É um ditado comum na Arte que, assim que uma obra é lançada, ela deixa de ser de seu criador para se tornar “de todos”. É por isso que os fãs de Star Wars receberam as mudanças de George Lucas nos filmes clássicos de forma tão negativa, já que estamos vendo a adulteração de uma peça histórica que permaneceu anos daquela forma. Algumas mudanças podem ser ótimas (e o próprio Lucas fez algumas delas), mas quase todas acabam mexendo naquilo que não deveria ser tocado. E assim como Lucas fez em Star Wars, J.K. Rowling está fazendo o mesmo com Harry Potter. Mas de forma muito pior.
Se Lucas estava lá refazendo planos e faixas sonoras em lançamentos para home video, em um processo essencialmente técnico, Rowling está vomitando novo “cânone” através da internet. Um dos exemplos mais notórios foi quando a autora escreveu em seu perfil oficial do Twitter sobre como uma das primeiras gerações de Hogwarts não tinha um sistema de saneamento básico, o que forçava os alunos a defecarem no chão e usarem mágica para “se livrar deles”. Qual é a necessidade de se aprender um detalhe tão escatológico da franquia? É quase humilhante e auto-depreciativo, sendo bem sincero.

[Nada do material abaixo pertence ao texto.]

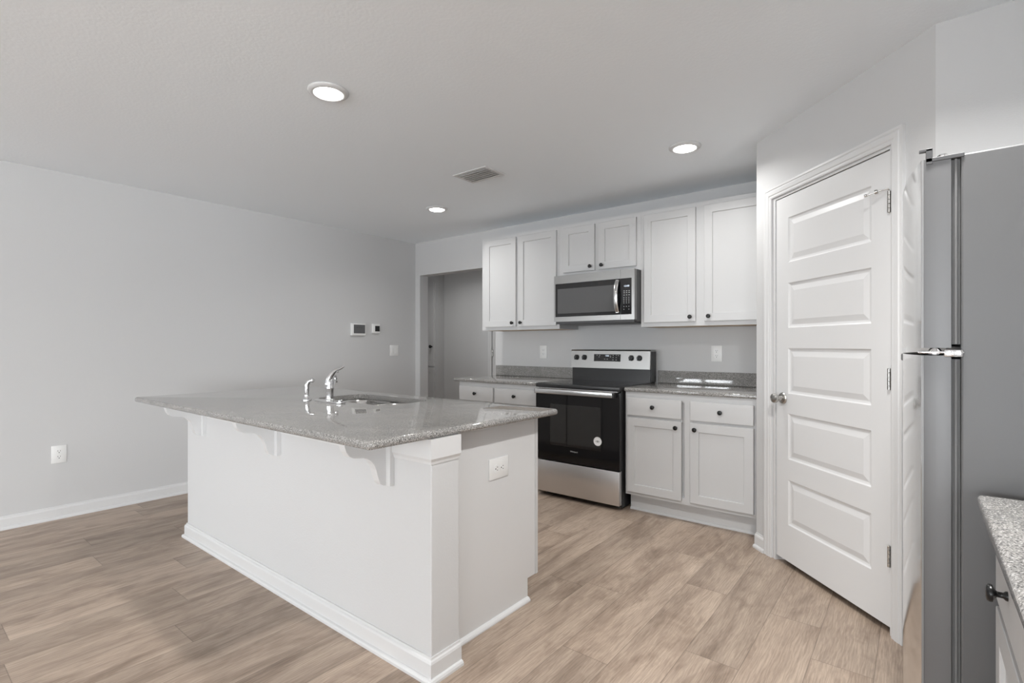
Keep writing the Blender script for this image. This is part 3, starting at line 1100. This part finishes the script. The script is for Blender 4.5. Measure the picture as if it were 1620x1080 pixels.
text_mesh('Whirlpool', 0.016, M_mark, (-2.108 - (RX0 + RX1) / 2, RF - 3.75 - 0.0006, 0.392), dr, name='logo', w=0.068, m=simple('logo_white', (0.5, 0.5, 0.5), 0.4))
# round label stuck on the oven door
sk = obj('door_label', MB().lathe([(0, 0), (0.034, 0), (0.034, 0.0006), (0, 0.0006)], mat=X((-1.900, RF - 0.0001, 0.498), (0, -1, 0)), seg=40), M_white, dr)
ey = MB()
for a0, a1, rr_, zz in ((20, 160, 0.017, 0.492), (200, 340, 0.017, 0.504)):
    ey.tube([(-1.900 + rr_ * cos(radians(a)), RF - 0.0009, zz + rr_ * 0.7 * sin(radians(a))) for a in range(a0, a1 + 1, 14)], 0.0013, 6)
ey.lathe([(0, 0), (0.0055, 0), (0.0055, 0.0008), (0, 0.0008)], mat=X((-1.900, RF - 0.0006, 0.498), (0, -1, 0)), seg=16)
for a in range(200, 340, 12):
    p = Vector((-1.900 + 0.028 * cos(radians(a + 0)), RF - 0.0009, 0.498 - 0.028 * sin(radians(a))))
    ey.box(p.x - 0.0012, p.x + 0.0012, RF - 0.0012, RF - 0.0006, p.z - 0.0014, p.z + 0.0014)
obj('label_print', ey, M_mark2, sk)

# ------------------------------------------------------------ island
IX0, IXK, IXP = -3.665, -1.390, -1.474
IY0, IYK, IYF = 1.280, 1.424, 2.061
isl = thing('kitchen_island', 'white kitchen island with corbels under a granite overhang', 'kitchen island', ((IX0 + IXK) / 2, 1.65, 0))
obj('half_wall', MB().box(IX0, IXK, IY0, IYK, 0, CB, bev=0.004), M_knee, isl)
# cabinet block
obj('end_panel', MB().box(IXP - 0.019, IXP, IYK, IYF - 0.0805, 0.0, CB).box(IXP - 0.019, IXP, IYF - 0.0805, IYF - 0.020, 0.105, CB), M_trim, isl)
cb = MB().box(IX0 + 0.02, IXP - 0.0195, IYK, IYF - 0.081, 0, 0.105).box(IX0 + 0.02, IXP - 0.0195, IYK, IYF - 0.0195, 0.105, 0.66)
cb.box(IX0 + 0.02, -2.95, IYK, IYF - 0.0195, 0.66, CB).box(-2.02, IXP - 0.0195, IYK, IYF - 0.0195, 0.66, CB).box(-2.95, -2.02, IYF - 0.045, IYF - 0.0195, 0.66, CB)
obj('carcass', cb, M_cab, isl)
obj('face_frame', MB().box(IX0 + 0.02, IXP + 0.003, IYF - 0.0195, IYF, 0.105, CB), M_cab, isl)
xx = IX0 + 0.04
for wd in (0.60, 0.44, 0.44, 0.55):
    mb = MB(); mb.box(xx, xx + wd - 0.02, IYF + 0.0002, IYF + 0.019, 0.135, 0.86, bev=0.002)
    dd = obj('door', mb, M_cab, isl)
    kk = knob(dd, 0, 0, 0)
    kk.location = Vector((xx + wd - 0.06, IYF + 0.019, 0.80)) - WP[dd.name]
    kk.rotation_euler = (0, 0, pi)
    xx += wd
# baseboards round the half wall
ib = MB()
mt, ln = run_mat((IX0, IY0), (IXK, IY0))
base_run(ib, mt, ln + 0.0135, [(d, z) for d, z in BB if True], x0=-0.0135) if False else None


def sweep_base(mb, pts, prof):
    """profile swept along an open plan path with mitres; outward = right of travel direction"""
    bm = mb.bm
    pts = [Vector(p) for p in pts]
    rings = []
    for i, p in enumerate(pts):
        if i == 0:
            d = (pts[1] - p).normalized(); n = Vector((d.y, -d.x)); k = 1
        elif i == len(pts) - 1:
            d = (p - pts[i - 1]).normalized(); n = Vector((d.y, -d.x)); k = 1
        else:
            da = (p - pts[i - 1]).normalized(); db = (pts[i + 1] - p).normalized()
            na = Vector((da.y, -da.x)); nb = Vector((db.y, -db.x))
            n = (na + nb).normalized(); k = 1 / max(0.2, n.dot(na))
        rings.append([bm.verts.new((p.x + n.x * d_ * k, p.y + n.y * d_ * k, z)) for d_, z in prof])
    m = len(prof)
    for A, B in zip(rings, rings[1:]):
        for i in range(m):
            j = (i + 1) % m
            bm.faces.new([A[i], A[j], B[j], B[i]])
    bm.faces.new(rings[0]); bm.faces.new(rings[-1][::-1])


ib = MB()
sweep_base(ib, [(IX0, IYK), (IX0, IY0), (IXK, IY0), (IXK, IYK)], BB)
obj('baseboard', ib, M_trim, isl)
QR = [(0, 0), (0.018, 0), (0.018, 0.006), (0.014, 0.013), (0.008, 0.017), (0, 0.019)]
mt, ln = run_mat((IXP, IYK + 0.001), (IXP, IYF - 0.0805))
obj('shoe_moulding', base_run(MB(), mt, ln, QR), M_trim, isl)
# cap trim
ct = MB()
CP = [(0, 0.790), (0.003, 0.790), (0.005, 0.800), (0.012, 0.812), (0.012, 0.8838), (0, 0.8838)]
sweep_base(ct, [(IX0, IYK), (IX0, IY0), (IXK, IY0), (IXK, IYK)], CP)
obj('cap_trim', ct, M_trim, isl)
# corbels
prof = [(1.278, 0.884), (1.072, 0.884), (1.076, 0.860), (1.083, 0.838), (1.096, 0.820), (1.113, 0.811), (1.137, 0.807), (1.158, 0.804), (1.175, 0.798),
        (1.192, 0.786), (1.205, 0.770), (1.214, 0.750), (1.221, 0.725), (1.228, 0.703), (1.236, 0.690), (1.246, 0.683), (1.258, 0.681), (1.278, 0.681)]
for xr in (-3.374, -2.479, -1.600):
    c = MB().prism([(y, z - 0.0005) for y, z in prof if y < 1.27] + [(1.2585, 0.681), (1.2585, 0.8835)][0:0] + [(1.2585, 0.6805), (1.2585, 0.8835)], 'x', xr - 0.063, xr - 0.025)
    co = obj('corbel', c, M_trim, isl)
    obj('mounting_plate', MB().box(xr - 0.088, xr, 1.2588, IY0 + 0.0, 0.680, 0.8835, bev=0.001), M_trim, co)

# island top with sink cutout


def rrect(x0, x1, y0, y1, r, seg=8):
    P = []
    for cx_, cy_, a0 in ((x1 - r, y1 - r, 0), (x0 + r, y1 - r, 90), (x0 + r, y0 + r, 180), (x1 - r, y0 + r, 270)):
        for i in range(seg + 1):
            a = radians(a0 + 90 * i / seg)
            P.append((cx_ + r * cos(a), cy_ + r * sin(a)))
    return P


def slab_with_hole(outer, inner, z0, z1, edge_r):
    """both loops same length, matching angles; rounded outer edge"""
    mb = MB(); bm = mb.bm
    cx_ = sum(p[0] for p in outer) / len(outer); cy_ = sum(p[1] for p in outer) / len(outer)
    n = len(outer)
    nrm = []
    for i in range(n):
        a = Vector(outer[i - 1]); b_ = Vector(outer[(i + 1) % n])
        d = (b_ - a).normalized(); nrm.append(Vector((d.y, -d.x)))
    loops = []
    K = 6
    h = (z1 - z0) / 2
    loops.append([bm.verts.new((x, y, z0)) for x, y in inner])
    for k_ in range(K * 2 + 1):
        a = -pi / 2 + pi * k_ / (K * 2)
        ins = edge_r * (1 - cos(a))
        zz = (z0 + edge_r + (sin(a)) * edge_r) if a < 0 else (z1 - edge_r + sin(a) * edge_r)
        loops.append([bm.verts.new((outer[i][0] - nrm[i].x * ins, outer[i][1] - nrm[i].y * ins, zz)) for i in range(n)])
    loops.append([bm.verts.new((x, y, z1)) for x, y in inner])
    for A, B in zip(loops, loops[1:]):
        for i in range(n):
            j = (i + 1) % n
            bm.faces.new([A[i], A[j], B[j], B[i]])
    A, B = loops[-1], loops[0]
    for i in range(n):
        j = (i + 1) % n
        bm.faces.new([A[i], A[j], B[j], B[i]])
    return mb


SX0, SX1, SY0, SY1 = -2.800, -2.150, 1.645, 1.985
outer = rrect(-3.705, -1.383, 1.003, 2.120, 0.022)
inner = rrect(SX0, SX1, SY0, SY1, 0.075)
ic = obj('granite_countertop', slab_with_hole(outer, inner, CB + 0.0002, CT, 0.0145), M_gran, smooth='auto')
tag(ic, 'large grey speckled granite top on the island with sink cutout', 'countertop')

# ------------------------------------------------------------ sink
sk = thing('sink', 'undermount double-bowl stainless sink in the island top', 'sink', ((SX0 + SX1) / 2, (SY0 + SY1) / 2, 0.70))


def bowl(x0, x1, y0, y1, ztop, depth, r):
    mb = MB(); bm = mb.bm
    loops = []
    for ins, z, rr_ in ((0, ztop, r), (0.004, ztop - 0.012, r), (0.010, ztop - depth + 0.03, r), (0.020, ztop - depth + 0.008, r - 0.01), (0.045, ztop - depth, r - 0.03)):
        loops.append([bm.verts.new((x, y, z)) for x, y in rrect(x0 + ins, x1 - ins, y0 + ins, y1 - ins, max(rr_ - ins * 0.3, 0.01))])
    n = len(loops[0])
    for A, B in zip(loops, loops[1:]):
        for i in range(n):
            j = (i + 1) % n
            bm.faces.new([A[j], A[i], B[i], B[j]])
    bm.faces.new(loops[-1])
    return bm


xm = -2.460
for (a, b_) in ((SX0 - 0.006, xm - 0.012), (xm + 0.012, SX1 + 0.006)):
    bb = obj('bowl', bowl(a, b_, SY0 - 0.006, SY1 + 0.006, CB - 0.004, 0.18, 0.07), M_sink, sk, smooth='auto')
    obj('drain', MB().lathe([(0.045, 0.0), (0.045, 0.003), (0.036, 0.004), (0.034, 0.001), (0.0, 0.001)], mat=X(((a + b_) / 2, (SY0 + SY1) / 2, CB - 0.184)), seg=24), M_chrome, bb, smooth='auto')
# rim: flange under the stone and the low divider between the bowls
rim = MB()
rim.box(xm - 0.0125, xm + 0.0125, SY0 - 0.004, SY1 + 0.004, CB - 0.020, CB - 0.0035, bev=0.004, seg=3)
rim.box(SX0 - 0.03, SX1 + 0.03, SY1 + 0.0055, SY1 + 0.03, CB - 0.006, CB - 0.002).box(SX0 - 0.03, SX1 + 0.03, SY0 - 0.03, SY0 - 0.0055, CB - 0.006, CB - 0.002)
rim.box(SX0 - 0.03, SX0 - 0.0055, SY0 - 0.0055, SY1 + 0.0055, CB - 0.006, CB - 0.002).box(SX1 + 0.0055, SX1 + 0.03, SY0 - 0.0055, SY1 + 0.0055, CB - 0.006, CB - 0.002)
obj('rim', rim, M_sink, sk, smooth='auto')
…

Os crimes de Animais Fantásticos
Mas o buraco é mais embaixo. J.K. Rowling pode falar o que quiser em seu perfil oficial do Twitter, afinal a rede social é um dos principais pontos de concentração de besteira na internet, bastando olhar para o que alguns jornalistas, atores, diretores e presidentes se atrevem a escrever. Mas Rowling leva a desmistificação de sua própria criação para os cinemas com a franquia Animais Fantásticos, que a Warner Bros certamente implorou para que a autora desenvolvesse. E o primeiro filme até se sai bem na proposta: uma história ambientada 70 anos antes, com novos personagens e um novo universo. A perfeita saída para uma narrativa distinta, com apenas ecos do universo fantástico de Harry Potter. Mas não.
A Warner – e também o público geral – quer mais do Menino que Sobreviveu. Eis que Animais Fantásticos: Os Crimes de Grindelwald atinge as telas de cinema no ano passado, e o resultado é preocupante. A história do magizoologista Newt Scamander dá espaço para um prequel descarado da história de Harry Potter, com o personagem de Eddie Redmayne sofrendo um retcon desajeitado para se transformar em um “agente” de Alvo Dumbledore, que investiga a ascensão do bruxo das trevas Gellert Grindelwald na Europa. A premissa de um grupo de personagens se unindo para deter um vilão sombrio por si só já é uma repetição de Harry Potter, mas quem dera se o problema estivesse apenas aí.
Ao longo da narrativa de Os Crimes de Grindelwald, Rowling mexeu no passado de diversos elementos da saga original. Nagini, que era uma cobra, é revelada como uma humana que acabou presa no corpo da criatura que futuramente será adotada por Voldemort, enquanto o personagem de Clerence é revelado como o irmão perdido de Alvo Dumbledore – e a forma como tudo isso foi explicitada em tela comprova que Rowling pode ser uma ótima autora e criadora de mundos, mas é péssima roteirista; e só fica pior quando a escritora afirma ter pensado nessas novas reviravoltas “há anos atrás”.
Felizmente, os fãs começam a abrir os olhos. Os Crimes de Grindelwald teve a pior arrecadação em bilheteria da saga até agora, além de ser o primeiro filme da saga a ter uma recepção negativa com a crítica.
J.K. Rowling precisa parar de tentar destruir o mundo maravilhoso que ela mesma criou. Ainda há tempo.